Steve Ross is a Senior Fellow at the Stimson Center, a Washington, D.C.-based foreign policy think tank. He leads a project focused on the crisis in Myanmar's Rakhine State. On April 16, 2026, he sat down for a talk (Title: Rakhine's Reckoning: War, Refugees, and a Region on the Edge) with Alap, a program based in Bangladesh.
During that conversation, he made a bold claim. The Myanmar military will not be able to come back to Arakan due to three key factors: the Arakan Army's entrenched position, the geographic advantage of the Roma mountain range, and the popular hostility toward the junta. For those living in this land, his words simply confirm what has already been written in blood and patience. That door has closed.
Ross points to three reasons. First, the Arakan Army (AA) is no longer a small rebel group. It has dug deep roots. After pushing out most junta troops, the AA now controls the ground with firm hands. They have built systems of rule, security, and supply. Removing them is not a simple task. It would require a force the Myanmar military no longer has.

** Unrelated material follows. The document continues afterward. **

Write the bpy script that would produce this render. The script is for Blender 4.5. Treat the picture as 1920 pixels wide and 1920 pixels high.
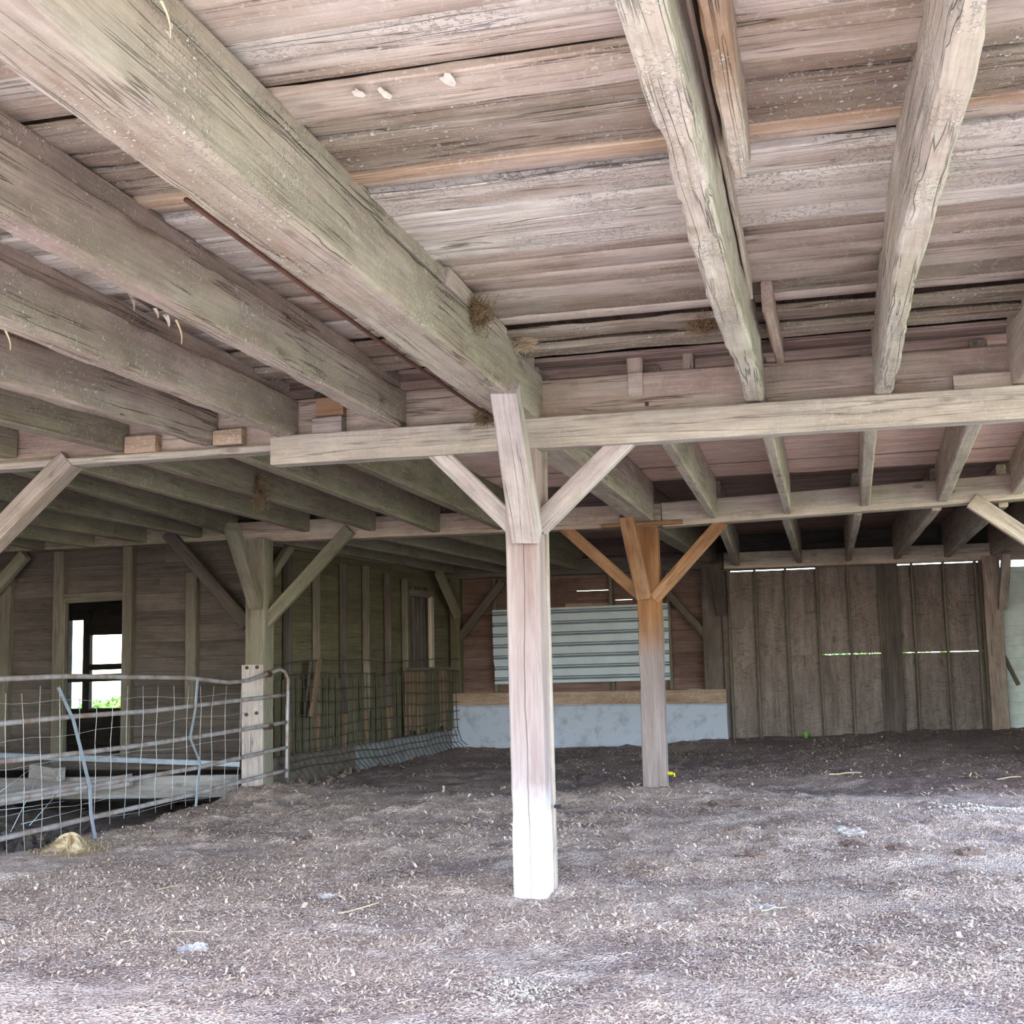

Second, the land itself fights for the AA. The Roma Mountain range is a natural fortress. It breaks supply lines. It hides movement. It punishes any offensive from the plains. The junta can send in troops, but the mountains will swallow them. This is not guesswork. It is geography. And geography does not change for weak armies.
Third, and most painful for the junta, is the people. The local population does not welcome the military. They fear it. They hate it. They have seen too many burned villages and too many dead bodies. Meanwhile, the AA is seen as their own. It speaks their language. It respects their customs. It fights for their soil. A military cannot win a war when every villager is an enemy scout.
Ross also makes a larger point. In northern Shan State, the junta clawed back some land. But that was different. The terrain was kinder. The local support was weaker. In Arakan, both factors work against them. The AA commander has promised to free the remaining towns of Kyaukphyu and Sittwe before the end of 2027 or later.